- Given records:
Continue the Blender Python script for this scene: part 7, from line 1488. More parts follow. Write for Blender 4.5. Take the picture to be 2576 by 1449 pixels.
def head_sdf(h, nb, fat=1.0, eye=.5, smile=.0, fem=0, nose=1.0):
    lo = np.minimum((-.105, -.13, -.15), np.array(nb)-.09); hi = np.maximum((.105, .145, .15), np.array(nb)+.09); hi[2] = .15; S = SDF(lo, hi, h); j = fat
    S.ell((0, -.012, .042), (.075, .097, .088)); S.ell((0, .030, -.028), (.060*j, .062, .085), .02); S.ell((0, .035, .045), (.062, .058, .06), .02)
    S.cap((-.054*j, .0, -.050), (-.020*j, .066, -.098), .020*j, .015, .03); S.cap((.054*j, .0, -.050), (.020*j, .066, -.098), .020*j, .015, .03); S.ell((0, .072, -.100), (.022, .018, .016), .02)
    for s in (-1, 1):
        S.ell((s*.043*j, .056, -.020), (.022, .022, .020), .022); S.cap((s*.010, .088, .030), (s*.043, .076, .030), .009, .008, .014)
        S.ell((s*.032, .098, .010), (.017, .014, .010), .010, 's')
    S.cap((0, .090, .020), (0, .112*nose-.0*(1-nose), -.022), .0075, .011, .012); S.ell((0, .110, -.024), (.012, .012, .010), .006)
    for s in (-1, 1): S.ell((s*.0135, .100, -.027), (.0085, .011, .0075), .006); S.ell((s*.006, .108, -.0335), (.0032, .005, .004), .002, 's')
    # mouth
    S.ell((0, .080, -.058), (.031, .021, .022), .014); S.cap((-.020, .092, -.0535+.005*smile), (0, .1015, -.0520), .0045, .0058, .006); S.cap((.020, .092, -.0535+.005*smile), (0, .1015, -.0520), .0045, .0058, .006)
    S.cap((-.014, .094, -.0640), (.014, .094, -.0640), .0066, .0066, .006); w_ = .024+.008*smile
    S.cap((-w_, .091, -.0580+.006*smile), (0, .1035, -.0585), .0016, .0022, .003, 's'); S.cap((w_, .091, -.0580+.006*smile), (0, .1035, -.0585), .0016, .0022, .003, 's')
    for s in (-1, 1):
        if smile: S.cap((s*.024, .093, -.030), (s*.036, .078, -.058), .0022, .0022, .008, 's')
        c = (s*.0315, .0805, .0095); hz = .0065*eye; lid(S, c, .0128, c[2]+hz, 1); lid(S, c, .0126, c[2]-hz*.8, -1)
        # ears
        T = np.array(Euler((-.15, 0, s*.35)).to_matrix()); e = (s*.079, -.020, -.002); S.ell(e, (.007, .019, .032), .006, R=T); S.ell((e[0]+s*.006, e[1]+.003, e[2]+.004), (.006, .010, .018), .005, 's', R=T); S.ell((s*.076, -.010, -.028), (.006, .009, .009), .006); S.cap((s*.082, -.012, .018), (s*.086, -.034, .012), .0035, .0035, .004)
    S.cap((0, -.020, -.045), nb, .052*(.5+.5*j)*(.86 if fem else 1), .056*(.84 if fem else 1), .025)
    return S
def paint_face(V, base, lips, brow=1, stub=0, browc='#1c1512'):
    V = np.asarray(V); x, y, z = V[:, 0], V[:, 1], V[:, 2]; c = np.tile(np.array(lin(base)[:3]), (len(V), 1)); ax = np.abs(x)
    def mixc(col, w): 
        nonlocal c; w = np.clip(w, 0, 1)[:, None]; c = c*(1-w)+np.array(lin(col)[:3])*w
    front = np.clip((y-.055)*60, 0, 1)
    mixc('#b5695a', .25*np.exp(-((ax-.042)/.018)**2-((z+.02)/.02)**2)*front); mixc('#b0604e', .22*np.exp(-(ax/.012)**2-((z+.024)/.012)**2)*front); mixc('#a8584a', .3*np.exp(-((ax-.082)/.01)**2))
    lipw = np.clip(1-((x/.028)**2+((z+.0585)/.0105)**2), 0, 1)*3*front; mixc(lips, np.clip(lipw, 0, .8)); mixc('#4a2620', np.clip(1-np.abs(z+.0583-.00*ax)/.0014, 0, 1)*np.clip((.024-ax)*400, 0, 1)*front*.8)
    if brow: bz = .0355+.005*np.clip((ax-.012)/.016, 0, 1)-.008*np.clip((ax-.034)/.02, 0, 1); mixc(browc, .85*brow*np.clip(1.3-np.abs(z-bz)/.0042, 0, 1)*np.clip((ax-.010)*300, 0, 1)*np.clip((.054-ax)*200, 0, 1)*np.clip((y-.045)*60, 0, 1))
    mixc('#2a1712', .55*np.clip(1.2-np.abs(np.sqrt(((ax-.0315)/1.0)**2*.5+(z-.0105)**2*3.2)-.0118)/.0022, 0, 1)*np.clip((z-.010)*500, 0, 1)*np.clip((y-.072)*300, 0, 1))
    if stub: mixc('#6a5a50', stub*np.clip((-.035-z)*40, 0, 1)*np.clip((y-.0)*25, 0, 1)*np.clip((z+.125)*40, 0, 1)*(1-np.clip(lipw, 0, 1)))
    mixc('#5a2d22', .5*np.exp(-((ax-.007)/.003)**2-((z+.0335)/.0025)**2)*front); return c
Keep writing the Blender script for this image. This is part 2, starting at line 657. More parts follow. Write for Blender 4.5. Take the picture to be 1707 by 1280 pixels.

- Task objective:
Take the data above and return it exactly.

- Exercise output:
Continue the Blender Python script for this scene: part 7, from line 1488. More parts follow. Write for Blender 4.5. Take the picture to be 2576 by 1449 pixels.
def head_sdf(h, nb, fat=1.0, eye=.5, smile=.0, fem=0, nose=1.0):
    lo = np.minimum((-.105, -.13, -.15), np.array(nb)-.09); hi = np.maximum((.105, .145, .15), np.array(nb)+.09); hi[2] = .15; S = SDF(lo, hi, h); j = fat
    S.ell((0, -.012, .042), (.075, .097, .088)); S.ell((0, .030, -.028), (.060*j, .062, .085), .02); S.ell((0, .035, .045), (.062, .058, .06), .02)
    S.cap((-.054*j, .0, -.050), (-.020*j, .066, -.098), .020*j, .015, .03); S.cap((.054*j, .0, -.050), (.020*j, .066, -.098), .020*j, .015, .03); S.ell((0, .072, -.100), (.022, .018, .016), .02)
    for s in (-1, 1):
        S.ell((s*.043*j, .056, -.020), (.022, .022, .020), .022); S.cap((s*.010, .088, .030), (s*.043, .076, .030), .009, .008, .014)
        S.ell((s*.032, .098, .010), (.017, .014, .010), .010, 's')
    S.cap((0, .090, .020), (0, .112*nose-.0*(1-nose), -.022), .0075, .011, .012); S.ell((0, .110, -.024), (.012, .012, .010), .006)
    for s in (-1, 1): S.ell((s*.0135, .100, -.027), (.0085, .011, .0075), .006); S.ell((s*.006, .108, -.0335), (.0032, .005, .004), .002, 's')
    # mouth
    S.ell((0, .080, -.058), (.031, .021, .022), .014); S.cap((-.020, .092, -.0535+.005*smile), (0, .1015, -.0520), .0045, .0058, .006); S.cap((.020, .092, -.0535+.005*smile), (0, .1015, -.0520), .0045, .0058, .006)
    S.cap((-.014, .094, -.0640), (.014, .094, -.0640), .0066, .0066, .006); w_ = .024+.008*smile
    S.cap((-w_, .091, -.0580+.006*smile), (0, .1035, -.0585), .0016, .0022, .003, 's'); S.cap((w_, .091, -.0580+.006*smile), (0, .1035, -.0585), .0016, .0022, .003, 's')
    for s in (-1, 1):
        if smile: S.cap((s*.024, .093, -.030), (s*.036, .078, -.058), .0022, .0022, .008, 's')
        c = (s*.0315, .0805, .0095); hz = .0065*eye; lid(S, c, .0128, c[2]+hz, 1); lid(S, c, .0126, c[2]-hz*.8, -1)
        # ears
        T = np.array(Euler((-.15, 0, s*.35)).to_matrix()); e = (s*.079, -.020, -.002); S.ell(e, (.007, .019, .032), .006, R=T); S.ell((e[0]+s*.006, e[1]+.003, e[2]+.004), (.006, .010, .018), .005, 's', R=T); S.ell((s*.076, -.010, -.028), (.006, .009, .009), .006); S.cap((s*.082, -.012, .018), (s*.086, -.034, .012), .0035, .0035, .004)
    S.cap((0, -.020, -.045), nb, .052*(.5+.5*j)*(.86 if fem else 1), .056*(.84 if fem else 1), .025)
    return S
def paint_face(V, base, lips, brow=1, stub=0, browc='#1c1512'):
    V = np.asarray(V); x, y, z = V[:, 0], V[:, 1], V[:, 2]; c = np.tile(np.array(lin(base)[:3]), (len(V), 1)); ax = np.abs(x)
    def mixc(col, w): 
        nonlocal c; w = np.clip(w, 0, 1)[:, None]; c = c*(1-w)+np.array(lin(col)[:3])*w
    front = np.clip((y-.055)*60, 0, 1)
    mixc('#b5695a', .25*np.exp(-((ax-.042)/.018)**2-((z+.02)/.02)**2)*front); mixc('#b0604e', .22*np.exp(-(ax/.012)**2-((z+.024)/.012)**2)*front); mixc('#a8584a', .3*np.exp(-((ax-.082)/.01)**2))
    lipw = np.clip(1-((x/.028)**2+((z+.0585)/.0105)**2), 0, 1)*3*front; mixc(lips, np.clip(lipw, 0, .8)); mixc('#4a2620', np.clip(1-np.abs(z+.0583-.00*ax)/.0014, 0, 1)*np.clip((.024-ax)*400, 0, 1)*front*.8)
    if brow: bz = .0355+.005*np.clip((ax-.012)/.016, 0, 1)-.008*np.clip((ax-.034)/.02, 0, 1); mixc(browc, .85*brow*np.clip(1.3-np.abs(z-bz)/.0042, 0, 1)*np.clip((ax-.010)*300, 0, 1)*np.clip((.054-ax)*200, 0, 1)*np.clip((y-.045)*60, 0, 1))
    mixc('#2a1712', .55*np.clip(1.2-np.abs(np.sqrt(((ax-.0315)/1.0)**2*.5+(z-.0105)**2*3.2)-.0118)/.0022, 0, 1)*np.clip((z-.010)*500, 0, 1)*np.clip((y-.072)*300, 0, 1))
    if stub: mixc('#6a5a50', stub*np.clip((-.035-z)*40, 0, 1)*np.clip((y-.0)*25, 0, 1)*np.clip((z+.125)*40, 0, 1)*(1-np.clip(lipw, 0, 1)))
    mixc('#5a2d22', .5*np.exp(-((ax-.007)/.003)**2-((z+.0335)/.0025)**2)*front); return c
Keep writing the Blender script for this image. This is part 2, starting at line 657. More parts follow. Write for Blender 4.5. Take the picture to be 1707 by 1280 pixels.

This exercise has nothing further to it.